Folha de S. Paulo


Obra em banco danifica painel desconhecido de Volpi

Quem entra na acanhada agência do Bradesco na praça Sáenz Peña, na Tijuca (zona norte do Rio), mal nota que uma de suas paredes, meio escondida pelo mobiliário e por uma divisória, tem em seus azulejos uma pintura de grandes dimensões, na qual destacam-se algumas bandeirinhas coloridas.

Longe dos olhos, num cantinho inferior, tampada por uma mesa, está a assinatura que, se vista, iluminaria imediatamente a obra: A. Volpi, acompanhada de uma data (1967) e de dois nomes, "Alabarda" e "São Paulo".

Trata-se de um painel pintado por um dos maiores artistas do país, Alfredo Volpi (1896-1988), e que, segundo o instituto responsável por sua obra, é raríssimo, desconhecido e, apesar de ter valor estimado em mais de R$ 2 milhões, estava sendo malcuidado.
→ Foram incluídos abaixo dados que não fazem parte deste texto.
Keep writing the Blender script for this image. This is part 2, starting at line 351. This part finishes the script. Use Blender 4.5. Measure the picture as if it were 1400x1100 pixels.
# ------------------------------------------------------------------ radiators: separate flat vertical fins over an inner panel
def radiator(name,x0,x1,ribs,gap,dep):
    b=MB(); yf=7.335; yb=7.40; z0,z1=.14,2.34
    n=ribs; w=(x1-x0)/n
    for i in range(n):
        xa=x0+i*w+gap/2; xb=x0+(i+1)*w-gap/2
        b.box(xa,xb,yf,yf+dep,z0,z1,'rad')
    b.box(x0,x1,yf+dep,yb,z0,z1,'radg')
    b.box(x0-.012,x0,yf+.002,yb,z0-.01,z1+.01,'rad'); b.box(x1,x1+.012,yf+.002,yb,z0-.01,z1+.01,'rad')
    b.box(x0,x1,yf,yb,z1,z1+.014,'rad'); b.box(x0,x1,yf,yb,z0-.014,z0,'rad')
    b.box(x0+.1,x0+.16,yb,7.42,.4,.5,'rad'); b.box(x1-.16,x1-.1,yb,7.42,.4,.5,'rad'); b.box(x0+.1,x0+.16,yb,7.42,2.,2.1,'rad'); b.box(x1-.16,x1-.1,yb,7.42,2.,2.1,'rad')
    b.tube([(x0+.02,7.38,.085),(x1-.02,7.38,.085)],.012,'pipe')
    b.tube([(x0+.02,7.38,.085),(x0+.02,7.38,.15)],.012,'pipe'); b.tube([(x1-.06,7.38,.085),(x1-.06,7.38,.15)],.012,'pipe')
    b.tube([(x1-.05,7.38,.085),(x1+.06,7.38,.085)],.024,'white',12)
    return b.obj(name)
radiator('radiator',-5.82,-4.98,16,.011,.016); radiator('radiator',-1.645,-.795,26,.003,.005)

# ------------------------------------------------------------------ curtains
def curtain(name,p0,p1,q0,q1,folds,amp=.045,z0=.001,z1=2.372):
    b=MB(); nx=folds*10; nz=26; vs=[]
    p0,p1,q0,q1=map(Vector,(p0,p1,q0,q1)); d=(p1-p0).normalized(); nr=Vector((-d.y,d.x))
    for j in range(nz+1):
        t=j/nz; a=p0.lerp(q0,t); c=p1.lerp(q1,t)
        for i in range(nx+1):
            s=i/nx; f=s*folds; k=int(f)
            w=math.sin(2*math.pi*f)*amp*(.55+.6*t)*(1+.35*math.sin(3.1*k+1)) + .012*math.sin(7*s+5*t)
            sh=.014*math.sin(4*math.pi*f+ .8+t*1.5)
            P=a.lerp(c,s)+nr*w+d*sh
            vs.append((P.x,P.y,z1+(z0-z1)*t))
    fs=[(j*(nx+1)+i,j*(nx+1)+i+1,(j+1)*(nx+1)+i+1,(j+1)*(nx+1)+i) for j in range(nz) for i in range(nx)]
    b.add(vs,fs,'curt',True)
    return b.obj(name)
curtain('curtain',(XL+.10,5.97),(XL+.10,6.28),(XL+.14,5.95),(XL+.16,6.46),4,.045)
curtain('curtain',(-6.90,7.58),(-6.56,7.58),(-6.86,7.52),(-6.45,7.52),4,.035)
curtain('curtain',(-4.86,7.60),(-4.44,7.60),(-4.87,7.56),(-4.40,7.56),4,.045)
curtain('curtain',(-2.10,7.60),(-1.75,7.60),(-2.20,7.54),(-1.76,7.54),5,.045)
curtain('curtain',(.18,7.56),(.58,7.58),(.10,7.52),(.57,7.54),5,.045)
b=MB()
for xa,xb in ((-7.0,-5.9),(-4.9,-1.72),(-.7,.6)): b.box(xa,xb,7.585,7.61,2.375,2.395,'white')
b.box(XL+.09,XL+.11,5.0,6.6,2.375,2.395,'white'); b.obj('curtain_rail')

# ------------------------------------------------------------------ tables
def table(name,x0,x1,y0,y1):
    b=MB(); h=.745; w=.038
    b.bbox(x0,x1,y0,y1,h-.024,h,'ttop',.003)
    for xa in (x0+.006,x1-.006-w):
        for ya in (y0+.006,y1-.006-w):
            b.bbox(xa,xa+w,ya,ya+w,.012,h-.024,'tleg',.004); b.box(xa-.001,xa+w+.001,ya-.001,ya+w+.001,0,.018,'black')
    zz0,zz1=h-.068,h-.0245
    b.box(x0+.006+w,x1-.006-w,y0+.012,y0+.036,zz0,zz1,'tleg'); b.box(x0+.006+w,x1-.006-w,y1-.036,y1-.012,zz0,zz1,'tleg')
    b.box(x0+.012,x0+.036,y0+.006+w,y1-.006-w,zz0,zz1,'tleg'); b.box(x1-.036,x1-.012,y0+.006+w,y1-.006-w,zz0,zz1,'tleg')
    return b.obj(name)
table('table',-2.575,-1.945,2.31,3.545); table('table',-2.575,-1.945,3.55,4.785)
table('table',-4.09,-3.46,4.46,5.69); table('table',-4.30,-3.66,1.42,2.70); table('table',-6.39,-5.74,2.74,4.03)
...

Ele foi identificado por uma historiadora que, ao entrar na agência, notou que as obras recentes no local haviam afetado a visualização do painel --uma divisória instalada perpendicularmente à parede bloqueava a vista de metade da obra.

Além disso, alguns azulejos haviam sido perfurados para a instalação de sensores e tomadas. Indignada com "tamanha falta de percepção cultural, tamanho descaso com um artista tão completo", ela escreveu ao Instituto Alfredo Volpi.

"É uma temeridade. O painel foi concebido para ornamentar e para ser admirado. Com aquilo, fica impossível", diz Pedro Mastrobuono, diretor jurídico do instituto, sediado em São Paulo.

"É atribuição legal do instituto zelar pela preservação da memória e da obra artística de Alfredo Volpi. Nossa atuação visa a proteção de nosso patrimônio e uma maior fruição cultural."

Procurado pela Folha, o Bradesco afirmou, via assessoria de imprensa, que "não procede a informação que a reforma na agência danificou a obra. Todos os cuidados necessários estão sendo tomados para a preservação do painel."

Segundo o banco, "após o término da reforma, o Bradesco vai colocar no local uma placa identificando os dados da obra e do artista."

O pior dano causado ao painel foi a abertura de uma porta no meio da parede azulejada --ela fica na metade escondida pela divisória.

Segundo o Bradesco, tal intervenção já existia quando o o imóvel em que fica a agência foi alugado, há dez anos; o banco não informou quem é o proprietário do local.

OBRA RARA

"Em todos os esforços de catalogação da obra do Volpi feitos até hoje, não se tem notícia de um painel como esse. Ele é gigantesco e parece ter sido feito sob medida para aquela parede, que tem uma curva", diz Mastrobuono.

Segundo o advogado, a única referência que o Instituto Volpi tinha do painel era um estudo realizado pelo artista em meados da década de 1960, e que foi exposto na Pinacoteca de São Paulo em 1993, como parte de uma mostra dedicada ao artista ítalo-brasileiro.

A raridade do painel está associada não apenas a sua dimensão e seu formato pouco usual, mas ao fato de ser uma das poucas obras feita por Volpi em azulejos após sua participação na Osirarte, empresa de azulejaria criada em 1940 e na qual ele trabalhou até o início dos anos 1950.

"O maior painel dele que se conhecia da época da Osirarte tinha 180, 200 azulejos. Esse painel certamente tem mais de 600. Um só azulejo do Volpi está na faixa de R$ 3.000 a R$ 5.000, o que significa que essa obra talvez valha até mais do que o imóvel onde ela foi instalada", avalia Mastrobuono.